Today we hear from Tom Reynolds, Chief Executive of the Bathroom Manufacturers Association, who explains how considered bathroom specification will help the industry weather market turbulence and aid the environment.

If most of the forecasting is to be believed, those working in the built environment are in for a tough market in the next 18 months. Yet commercial considerations aside, a pressing question we face is, “How can we contribute to the needs of our environment?” As leading voices in the construction and design industry, architects and specifiers bear a significant responsibility in promoting sustainability in their projects. One such opportunity lies in an often-overlooked space: the bathroom.

The bathroom, surprisingly, represents a significant portion of the water and energy use in our buildings. However, thanks to several recent innovations, we now have the tools to turn this water-intensive space into a model of conservation and efficiency.

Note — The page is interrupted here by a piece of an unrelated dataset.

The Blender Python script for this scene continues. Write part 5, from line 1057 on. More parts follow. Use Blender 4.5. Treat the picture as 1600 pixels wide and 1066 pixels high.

Imagine bathroom fixtures such as cold start taps, which only deliver hot water when needed, reducing hot water usage by up to 50%. Or consider delay-fill inlet valves in toilets, which can save 2 litres per flush by waiting to fill the cistern until after flushing. Smart showers even sense when they are not in use, reducing water usage by up to 30%.

Beyond these solutions, more traditional water and energy-saving methods are also at our disposal. Promoting the use of water-saving showerheads, installing aerators on taps, and designing bathrooms that encourage shorter showers can all contribute to significant savings.

However, architects’ and consulting engineers’ roles go beyond selecting these efficient fixtures. I urge you to advocate for these water and energy-saving technologies, educating your clients about the benefits of these green alternatives. We can do this by weaving a compelling narrative around three critical advantages: water conservation, energy efficiency, and financial savings.

Water conservation is a global concern, and these technologies allow us to contribute to the effort. By reducing water consumption, we are actively preserving our planet’s precious resources. Equally important is energy efficiency. A lot of the energy in homes is consumed by water heating. By reducing hot water usage, we can make our designs more energy-efficient and sustainable. Finally, we should recognise the potential financial savings. These technologies may have an upfront cost, but the long-term savings on water and energy bills can more than offset this investment.

In summary, architects and consulting engineers wield significant influence on the adoption of water and energy-saving technology in bathrooms. By advocating for these technologies, considering them in designs, and communicating their benefits, you can make bathrooms not just functional but also sustainable. Let’s seize this opportunity to shape the future of sustainable living, one bathroom at a time.